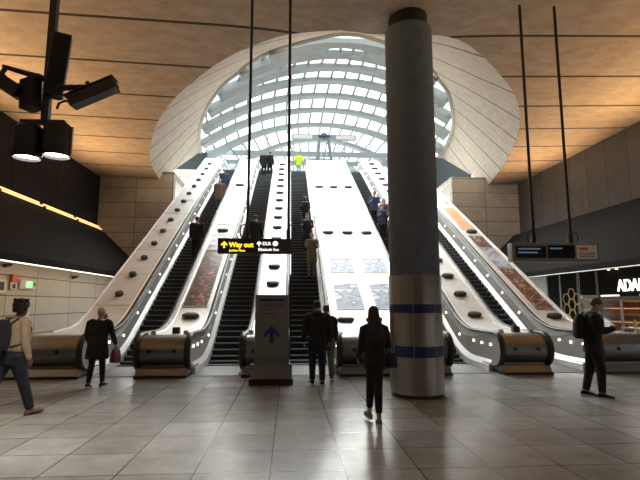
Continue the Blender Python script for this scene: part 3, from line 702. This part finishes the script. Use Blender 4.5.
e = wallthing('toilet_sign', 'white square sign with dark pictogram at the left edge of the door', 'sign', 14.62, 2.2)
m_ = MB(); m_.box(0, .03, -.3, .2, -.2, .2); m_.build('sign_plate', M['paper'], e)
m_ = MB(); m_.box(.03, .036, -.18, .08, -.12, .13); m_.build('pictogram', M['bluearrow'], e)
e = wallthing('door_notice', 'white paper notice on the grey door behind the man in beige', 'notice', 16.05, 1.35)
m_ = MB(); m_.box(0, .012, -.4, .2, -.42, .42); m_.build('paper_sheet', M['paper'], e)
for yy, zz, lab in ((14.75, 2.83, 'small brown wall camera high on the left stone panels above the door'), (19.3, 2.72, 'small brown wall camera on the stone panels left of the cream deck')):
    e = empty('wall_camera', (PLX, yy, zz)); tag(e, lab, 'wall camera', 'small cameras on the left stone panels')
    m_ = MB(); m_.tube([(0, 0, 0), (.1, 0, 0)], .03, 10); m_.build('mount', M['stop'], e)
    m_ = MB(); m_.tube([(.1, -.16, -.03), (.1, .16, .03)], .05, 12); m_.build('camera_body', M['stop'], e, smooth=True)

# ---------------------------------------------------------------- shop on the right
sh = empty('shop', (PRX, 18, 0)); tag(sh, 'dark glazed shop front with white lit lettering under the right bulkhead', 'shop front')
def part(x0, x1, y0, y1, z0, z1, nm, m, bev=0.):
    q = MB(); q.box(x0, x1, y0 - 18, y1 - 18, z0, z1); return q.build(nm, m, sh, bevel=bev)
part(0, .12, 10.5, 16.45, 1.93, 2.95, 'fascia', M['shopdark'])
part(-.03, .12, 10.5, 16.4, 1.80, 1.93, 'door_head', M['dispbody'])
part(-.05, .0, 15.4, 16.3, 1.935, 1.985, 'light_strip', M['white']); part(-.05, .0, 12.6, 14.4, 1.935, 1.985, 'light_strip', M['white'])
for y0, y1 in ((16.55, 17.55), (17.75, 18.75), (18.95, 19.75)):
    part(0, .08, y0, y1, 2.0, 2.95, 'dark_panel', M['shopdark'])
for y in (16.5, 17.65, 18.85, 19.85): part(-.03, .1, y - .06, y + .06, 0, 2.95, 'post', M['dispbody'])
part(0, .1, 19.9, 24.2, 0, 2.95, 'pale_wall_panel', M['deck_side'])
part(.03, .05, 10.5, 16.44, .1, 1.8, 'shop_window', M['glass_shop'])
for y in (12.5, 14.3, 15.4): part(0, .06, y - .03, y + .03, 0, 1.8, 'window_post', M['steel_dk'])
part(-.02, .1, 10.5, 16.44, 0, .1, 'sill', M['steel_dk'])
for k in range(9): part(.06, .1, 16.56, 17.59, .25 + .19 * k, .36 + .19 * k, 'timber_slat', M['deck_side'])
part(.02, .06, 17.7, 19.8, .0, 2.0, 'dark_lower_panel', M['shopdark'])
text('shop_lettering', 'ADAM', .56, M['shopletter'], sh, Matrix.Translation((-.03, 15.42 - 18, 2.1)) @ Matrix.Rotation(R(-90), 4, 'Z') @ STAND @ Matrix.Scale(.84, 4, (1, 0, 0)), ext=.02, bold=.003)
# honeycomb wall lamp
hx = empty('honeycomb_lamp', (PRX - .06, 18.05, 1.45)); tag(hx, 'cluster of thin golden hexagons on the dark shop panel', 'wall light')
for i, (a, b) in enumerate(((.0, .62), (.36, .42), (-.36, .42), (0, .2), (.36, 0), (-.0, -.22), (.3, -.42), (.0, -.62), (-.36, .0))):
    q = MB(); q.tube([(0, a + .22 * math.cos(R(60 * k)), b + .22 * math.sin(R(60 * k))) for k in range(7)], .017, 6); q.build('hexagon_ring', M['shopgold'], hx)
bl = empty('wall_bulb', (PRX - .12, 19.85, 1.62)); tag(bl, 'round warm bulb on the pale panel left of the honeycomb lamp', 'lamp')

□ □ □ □

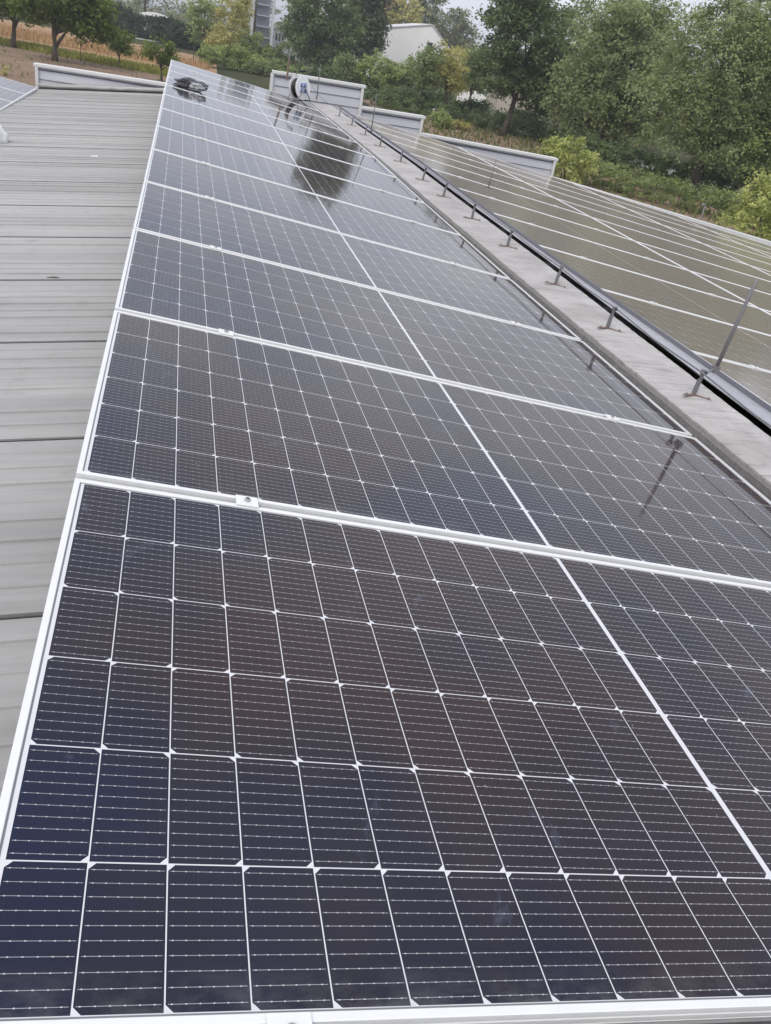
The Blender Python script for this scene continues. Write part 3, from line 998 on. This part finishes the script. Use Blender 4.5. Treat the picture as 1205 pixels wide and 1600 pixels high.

□ □ □ □

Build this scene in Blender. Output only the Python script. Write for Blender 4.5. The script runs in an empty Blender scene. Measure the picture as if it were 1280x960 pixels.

□ □ □ □

> _Goal_: Of all the entries above, repeat only the lines from the line that has "Continue the Blender" to the line that has "m_ = MB(); m_.tube([(.1, -.16, -.03), (.1, .16, .03)], .05, 12);", both lines included, exactly.

> _Completed task_:
Continue the Blender Python script for this scene: part 3, from line 702. This part finishes the script. Use Blender 4.5.
e = wallthing('toilet_sign', 'white square sign with dark pictogram at the left edge of the door', 'sign', 14.62, 2.2)
m_ = MB(); m_.box(0, .03, -.3, .2, -.2, .2); m_.build('sign_plate', M['paper'], e)
m_ = MB(); m_.box(.03, .036, -.18, .08, -.12, .13); m_.build('pictogram', M['bluearrow'], e)
e = wallthing('door_notice', 'white paper notice on the grey door behind the man in beige', 'notice', 16.05, 1.35)
m_ = MB(); m_.box(0, .012, -.4, .2, -.42, .42); m_.build('paper_sheet', M['paper'], e)
for yy, zz, lab in ((14.75, 2.83, 'small brown wall camera high on the left stone panels above the door'), (19.3, 2.72, 'small brown wall camera on the stone panels left of the cream deck')):
    e = empty('wall_camera', (PLX, yy, zz)); tag(e, lab, 'wall camera', 'small cameras on the left stone panels')
    m_ = MB(); m_.tube([(0, 0, 0), (.1, 0, 0)], .03, 10); m_.build('mount', M['stop'], e)
    m_ = MB(); m_.tube([(.1, -.16, -.03), (.1, .16, .03)], .05, 12); m_.build('camera_body', M['stop'], e, smooth=True)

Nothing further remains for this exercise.